"Sudah 75 persen, kamar mandinya juga ada air hangatnya," ungkap dia.
Sempat ada rencana memberikan lagi bantuan alat pembuat air hangat dengan mengandalkan dana PNPM. Tapi ternyata sudah tidak keluar lagi.
Achmad, petani yang juga menyewakan kamarnya untuk homestay menyatakan mendapat tambahan uang dapur jika ada tamu.
"Mulai jadi homestay sejak tiga tahun lalu," ungkap Achmad.

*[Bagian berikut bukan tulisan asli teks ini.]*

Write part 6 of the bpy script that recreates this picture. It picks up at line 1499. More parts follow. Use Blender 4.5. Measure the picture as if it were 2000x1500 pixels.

Ia memiliki empat kamar. Jika ramai, tiga kamarnya disewanya ke tamu.
"Saya dapat order kamar dari Ladesta," jelasnya.
Per kamar dihargai Rp 100.000 dengan fasilitas air hangat dan tamu diberi snack dan minuman.

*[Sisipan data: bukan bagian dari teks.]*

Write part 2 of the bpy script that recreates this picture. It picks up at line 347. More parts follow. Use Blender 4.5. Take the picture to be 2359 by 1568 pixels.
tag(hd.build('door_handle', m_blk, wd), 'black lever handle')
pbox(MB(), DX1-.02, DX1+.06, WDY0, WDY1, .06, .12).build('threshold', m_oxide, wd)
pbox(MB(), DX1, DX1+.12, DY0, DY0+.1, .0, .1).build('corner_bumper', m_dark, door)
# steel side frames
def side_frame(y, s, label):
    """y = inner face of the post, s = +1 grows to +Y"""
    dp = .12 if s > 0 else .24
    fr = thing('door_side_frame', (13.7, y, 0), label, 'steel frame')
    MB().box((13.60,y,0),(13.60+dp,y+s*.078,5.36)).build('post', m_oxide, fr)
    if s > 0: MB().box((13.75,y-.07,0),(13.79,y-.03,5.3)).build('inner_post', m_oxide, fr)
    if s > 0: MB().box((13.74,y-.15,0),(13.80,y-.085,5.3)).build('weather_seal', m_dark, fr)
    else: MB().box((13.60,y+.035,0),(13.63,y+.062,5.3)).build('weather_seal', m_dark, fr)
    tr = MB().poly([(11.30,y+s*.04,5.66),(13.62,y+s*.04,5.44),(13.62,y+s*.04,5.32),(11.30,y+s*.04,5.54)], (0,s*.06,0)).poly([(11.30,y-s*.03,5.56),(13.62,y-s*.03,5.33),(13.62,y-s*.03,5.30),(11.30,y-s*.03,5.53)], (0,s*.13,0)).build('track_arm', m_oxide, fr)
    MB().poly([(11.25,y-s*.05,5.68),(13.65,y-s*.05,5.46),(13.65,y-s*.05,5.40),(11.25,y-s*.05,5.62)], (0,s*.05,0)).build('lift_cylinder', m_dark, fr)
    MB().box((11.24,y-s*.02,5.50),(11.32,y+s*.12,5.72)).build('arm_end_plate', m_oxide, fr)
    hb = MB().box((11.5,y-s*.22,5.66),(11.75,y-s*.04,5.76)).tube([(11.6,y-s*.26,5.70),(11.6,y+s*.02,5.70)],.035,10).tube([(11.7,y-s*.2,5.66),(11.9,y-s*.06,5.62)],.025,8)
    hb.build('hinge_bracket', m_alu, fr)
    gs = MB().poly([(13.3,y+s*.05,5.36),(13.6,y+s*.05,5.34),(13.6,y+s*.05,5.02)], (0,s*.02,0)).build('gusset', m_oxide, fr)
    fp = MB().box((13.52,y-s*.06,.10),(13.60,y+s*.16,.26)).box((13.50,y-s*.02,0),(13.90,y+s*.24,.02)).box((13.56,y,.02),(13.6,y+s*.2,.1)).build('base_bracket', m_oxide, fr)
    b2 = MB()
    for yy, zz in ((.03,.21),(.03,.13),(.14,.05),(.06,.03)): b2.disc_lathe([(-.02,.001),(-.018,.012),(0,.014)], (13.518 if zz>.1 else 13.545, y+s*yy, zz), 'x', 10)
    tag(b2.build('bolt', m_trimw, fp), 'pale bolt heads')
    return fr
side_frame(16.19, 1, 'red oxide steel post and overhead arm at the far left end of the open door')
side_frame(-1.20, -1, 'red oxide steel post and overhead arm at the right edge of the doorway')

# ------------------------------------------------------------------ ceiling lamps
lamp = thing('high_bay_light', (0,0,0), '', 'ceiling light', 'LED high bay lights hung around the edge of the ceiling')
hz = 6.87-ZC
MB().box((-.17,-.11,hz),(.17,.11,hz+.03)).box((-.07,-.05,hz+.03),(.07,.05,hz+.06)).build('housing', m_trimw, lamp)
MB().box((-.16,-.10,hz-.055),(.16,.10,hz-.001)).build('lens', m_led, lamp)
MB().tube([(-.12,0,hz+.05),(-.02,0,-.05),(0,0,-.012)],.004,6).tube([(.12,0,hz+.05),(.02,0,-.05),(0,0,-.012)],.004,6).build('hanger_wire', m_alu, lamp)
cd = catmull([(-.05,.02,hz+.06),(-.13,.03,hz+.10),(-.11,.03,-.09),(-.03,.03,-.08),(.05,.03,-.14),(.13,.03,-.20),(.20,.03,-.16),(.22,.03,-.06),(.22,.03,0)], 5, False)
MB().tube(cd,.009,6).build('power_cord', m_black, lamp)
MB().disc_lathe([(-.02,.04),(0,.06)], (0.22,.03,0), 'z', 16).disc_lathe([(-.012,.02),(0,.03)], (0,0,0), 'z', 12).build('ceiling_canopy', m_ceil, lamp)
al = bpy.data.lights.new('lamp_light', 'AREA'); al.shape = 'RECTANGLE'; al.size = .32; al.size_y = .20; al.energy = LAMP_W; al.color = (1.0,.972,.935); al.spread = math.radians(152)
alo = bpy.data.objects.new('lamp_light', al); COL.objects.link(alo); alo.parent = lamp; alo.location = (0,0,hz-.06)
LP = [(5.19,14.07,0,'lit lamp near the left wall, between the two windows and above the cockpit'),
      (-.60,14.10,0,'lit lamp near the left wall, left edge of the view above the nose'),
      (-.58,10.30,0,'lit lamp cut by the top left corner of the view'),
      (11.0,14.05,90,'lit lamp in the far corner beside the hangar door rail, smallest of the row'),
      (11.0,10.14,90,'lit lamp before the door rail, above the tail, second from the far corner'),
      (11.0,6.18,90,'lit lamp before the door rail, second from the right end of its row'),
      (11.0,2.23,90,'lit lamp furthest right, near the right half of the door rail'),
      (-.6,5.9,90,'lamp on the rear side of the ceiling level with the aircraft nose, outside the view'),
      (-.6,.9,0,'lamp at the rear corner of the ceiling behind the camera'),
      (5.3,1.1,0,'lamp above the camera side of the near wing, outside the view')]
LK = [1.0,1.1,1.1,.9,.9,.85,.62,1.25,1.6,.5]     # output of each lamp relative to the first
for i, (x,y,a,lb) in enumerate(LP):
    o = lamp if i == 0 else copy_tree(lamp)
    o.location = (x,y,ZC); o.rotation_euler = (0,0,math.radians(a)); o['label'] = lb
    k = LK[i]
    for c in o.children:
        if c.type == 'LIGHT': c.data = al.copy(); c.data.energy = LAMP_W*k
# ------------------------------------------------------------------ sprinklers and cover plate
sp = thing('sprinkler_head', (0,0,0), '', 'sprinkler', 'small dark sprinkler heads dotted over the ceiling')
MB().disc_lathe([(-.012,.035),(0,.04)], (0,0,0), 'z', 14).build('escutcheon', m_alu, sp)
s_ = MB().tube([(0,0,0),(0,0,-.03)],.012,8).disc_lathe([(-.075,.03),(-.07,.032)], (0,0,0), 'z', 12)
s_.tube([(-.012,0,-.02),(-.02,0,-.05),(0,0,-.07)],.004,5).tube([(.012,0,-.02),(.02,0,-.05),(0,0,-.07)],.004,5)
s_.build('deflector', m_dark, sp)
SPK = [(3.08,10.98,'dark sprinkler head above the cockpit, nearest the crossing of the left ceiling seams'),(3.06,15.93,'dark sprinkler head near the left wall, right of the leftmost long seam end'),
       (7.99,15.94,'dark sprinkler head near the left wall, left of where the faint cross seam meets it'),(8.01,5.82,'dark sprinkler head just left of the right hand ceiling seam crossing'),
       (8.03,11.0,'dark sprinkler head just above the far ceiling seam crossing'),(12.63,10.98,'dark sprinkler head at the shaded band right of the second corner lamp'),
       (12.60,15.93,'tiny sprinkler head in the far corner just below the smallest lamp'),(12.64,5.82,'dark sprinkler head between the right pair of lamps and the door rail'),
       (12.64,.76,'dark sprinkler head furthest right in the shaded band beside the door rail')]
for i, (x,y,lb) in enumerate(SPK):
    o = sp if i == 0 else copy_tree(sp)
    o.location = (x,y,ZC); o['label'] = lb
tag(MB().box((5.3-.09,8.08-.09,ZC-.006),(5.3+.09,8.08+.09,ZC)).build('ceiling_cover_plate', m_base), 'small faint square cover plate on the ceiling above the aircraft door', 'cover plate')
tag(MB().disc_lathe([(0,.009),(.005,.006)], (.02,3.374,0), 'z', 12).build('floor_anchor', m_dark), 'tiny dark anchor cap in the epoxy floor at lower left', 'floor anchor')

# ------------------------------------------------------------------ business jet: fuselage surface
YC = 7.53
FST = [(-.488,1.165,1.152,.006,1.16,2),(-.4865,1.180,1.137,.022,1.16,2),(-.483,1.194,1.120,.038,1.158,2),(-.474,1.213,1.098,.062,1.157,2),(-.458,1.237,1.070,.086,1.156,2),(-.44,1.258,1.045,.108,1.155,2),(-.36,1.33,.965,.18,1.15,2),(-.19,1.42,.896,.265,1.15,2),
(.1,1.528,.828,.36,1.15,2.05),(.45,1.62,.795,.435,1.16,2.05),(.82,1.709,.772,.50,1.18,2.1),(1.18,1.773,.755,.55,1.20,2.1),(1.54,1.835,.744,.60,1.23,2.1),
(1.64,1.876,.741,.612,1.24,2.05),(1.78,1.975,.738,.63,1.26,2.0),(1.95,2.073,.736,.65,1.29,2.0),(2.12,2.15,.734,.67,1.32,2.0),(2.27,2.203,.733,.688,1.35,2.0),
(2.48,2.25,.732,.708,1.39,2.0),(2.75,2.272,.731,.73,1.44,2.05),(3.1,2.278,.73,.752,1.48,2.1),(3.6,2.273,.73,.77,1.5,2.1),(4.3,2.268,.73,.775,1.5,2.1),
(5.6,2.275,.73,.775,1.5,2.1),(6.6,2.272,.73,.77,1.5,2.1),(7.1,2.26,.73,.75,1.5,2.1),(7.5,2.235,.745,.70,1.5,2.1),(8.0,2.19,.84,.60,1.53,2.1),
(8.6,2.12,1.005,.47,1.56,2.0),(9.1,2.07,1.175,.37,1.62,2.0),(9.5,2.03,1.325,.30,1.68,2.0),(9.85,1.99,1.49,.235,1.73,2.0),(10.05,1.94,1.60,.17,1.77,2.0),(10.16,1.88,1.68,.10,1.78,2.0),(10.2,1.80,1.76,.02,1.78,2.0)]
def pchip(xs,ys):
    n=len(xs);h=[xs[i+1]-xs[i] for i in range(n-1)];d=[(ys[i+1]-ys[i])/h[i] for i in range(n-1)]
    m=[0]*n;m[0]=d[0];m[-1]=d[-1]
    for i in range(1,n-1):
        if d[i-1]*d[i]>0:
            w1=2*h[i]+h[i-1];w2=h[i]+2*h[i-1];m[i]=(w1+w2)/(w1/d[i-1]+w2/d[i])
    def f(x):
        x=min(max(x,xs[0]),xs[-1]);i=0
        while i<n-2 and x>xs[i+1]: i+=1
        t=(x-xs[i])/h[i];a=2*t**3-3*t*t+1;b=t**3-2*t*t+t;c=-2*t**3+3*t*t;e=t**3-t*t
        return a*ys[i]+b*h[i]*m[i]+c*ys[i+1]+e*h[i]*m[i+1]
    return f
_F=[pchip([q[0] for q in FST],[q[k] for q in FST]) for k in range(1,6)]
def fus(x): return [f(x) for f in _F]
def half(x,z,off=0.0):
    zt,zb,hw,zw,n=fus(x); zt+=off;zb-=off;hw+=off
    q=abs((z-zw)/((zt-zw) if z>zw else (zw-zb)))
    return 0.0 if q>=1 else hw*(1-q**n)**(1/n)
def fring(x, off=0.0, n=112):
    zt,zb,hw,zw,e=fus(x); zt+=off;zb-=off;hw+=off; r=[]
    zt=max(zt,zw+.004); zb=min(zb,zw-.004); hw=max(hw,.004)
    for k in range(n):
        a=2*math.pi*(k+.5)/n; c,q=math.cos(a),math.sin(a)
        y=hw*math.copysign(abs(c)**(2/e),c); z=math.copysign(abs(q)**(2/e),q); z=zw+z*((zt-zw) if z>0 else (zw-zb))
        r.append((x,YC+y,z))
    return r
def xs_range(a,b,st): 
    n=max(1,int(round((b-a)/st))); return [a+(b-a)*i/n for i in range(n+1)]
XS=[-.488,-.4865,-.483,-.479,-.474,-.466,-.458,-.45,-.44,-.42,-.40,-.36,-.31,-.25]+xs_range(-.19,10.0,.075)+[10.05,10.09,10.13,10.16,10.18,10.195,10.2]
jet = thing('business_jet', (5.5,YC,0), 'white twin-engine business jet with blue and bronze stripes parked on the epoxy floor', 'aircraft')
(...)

Sedang untuk makan, tergantung order awalnya. Jika minta makan, maka istrinya yang akan memasakkan.
"Rezeki, Alhamdullilah kalau homestay ramai," jawabnya.
Menurutnya, agar homestay tidak dimaknai sebagai tempat bebas, sudah aturan baku bahwa tamu laki-laki dan perempuan dipisah.

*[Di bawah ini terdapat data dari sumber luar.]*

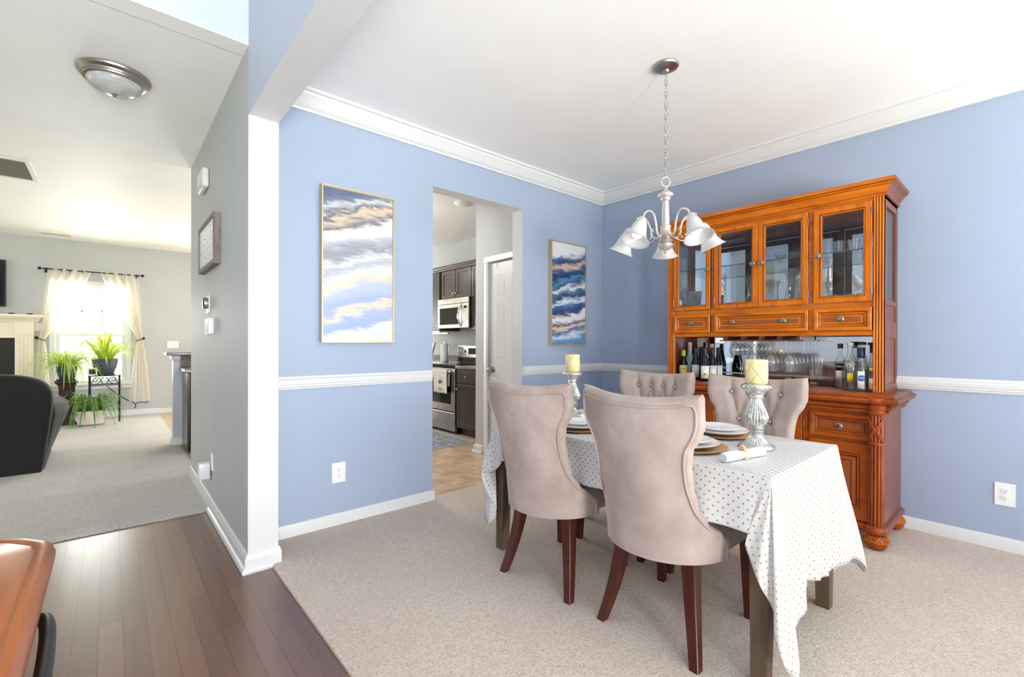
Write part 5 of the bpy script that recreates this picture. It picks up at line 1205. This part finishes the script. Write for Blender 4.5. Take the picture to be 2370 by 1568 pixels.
b.box(2.63, 4.42, .002, 3.26, 6.3, .010, .003); rg = b.build('kitchen_rug', 'rug', loc=(3.5, 5.0, 0)); tag(rg, 'blue-grey patterned runner rug on the kitchen floor before the range', 'rug')
b = MB((3.5, 5.0, 0)); b.frame((2.62, 4.41, 3.27, 6.31), [(0, .002), (0, .012), (.022, .012), (.022, .009)], lambda a, c, h: (a, c, h), False); b.build('border', 'rugedge', rg, smooth=0)

# peninsula: raised half wall with granite bar, lower counter and cabinet end
struct(MB().box(.535, 6.50, 0, 2.6, 6.63, 1.045).build('wall_half', ['gray', 'foyer', 'trim'], smooth=0, pick=lambda c, n: 1 if abs(c.y-6.50) < .01 else (2 if c.x < .54 else 0)))
b = MB(); run(b, BASE, (.535, 6.50, .012), (.62, 6.50, .012), (0, -1, 0), m0=1); run(b, BASE, (.535, 6.63, .012), (.535, 6.50, .012), (-1, 0, 0), m1=1); b.box(.515, 6.48, .99, 2.6, 6.65, 1.045, .008); struct(b.build('baseboard_half', 'trim', smooth=25))
o = (1.5, 6.5, 1.05); b = MB(o); b.box(.47, 6.42, 1.046, 2.62, 6.84, 1.078, .006, 2); tag(b.build('granite_bar_top', 'granite', loc=o), 'speckled granite raised bar top on the half wall beyond the hall', 'countertop')
o = (1.5, 6.2, .9); b = MB(o); b.box(.585, 5.83, .872, 2.6, 6.48, .908, .006, 2); b.box(.60, 6.478, .908, 2.6, 6.499, 1.044, .002); tag(b.build('granite_countertop', 'granite', loc=o), 'lower granite counter with tall splash in front of the half wall', 'countertop')
t = thing('peninsula_cabinet', 'dark peninsula cabinet end seen past the hall wall', 'cabinet', (1.5, 6.18, .012)); o = (1.5, 6.18, .012)
b = MB(o); b.box(.625, 5.87, .10, 2.6, 6.495, .872); b.box(.66, 5.95, .002, 2.6, 6.495, .10); b.build('body', 'blackgloss', t, smooth=0)
b = MB(o); b.box(.612, 5.95, .03, .628, 6.40, .868, .002); b.build('end_panel', 'kitchen', t, smooth=0)
b = MB((.813, YF, 1.07)); 
outlet('white switch plate on the far living room wall above the bar', (.79, YF, 1.15), (0, -1, 0), .16, .12)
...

Ia menceritakan ada beberapa tamu laki-laki maka harus menginap di homestay yang berbeda dengan tamu perempuan.
"Yang bukan suami istri harus pisah," jawabnya.
Awal pengembangan usaha berbasis pemberdayaan masyarakat dimulai pada 2010 silam. Saat itu beberapa warga yang masih menganggur berkumpul. Ketika ada rest area di Gubuk Klakah, mereka urunan berjualan di sana. Namun setelah sempat tidak berkembang.
Kemudian bangkit lagi ketika mendapat order pertama dari Java Promo rombongan tamu satu bus dari Jogja.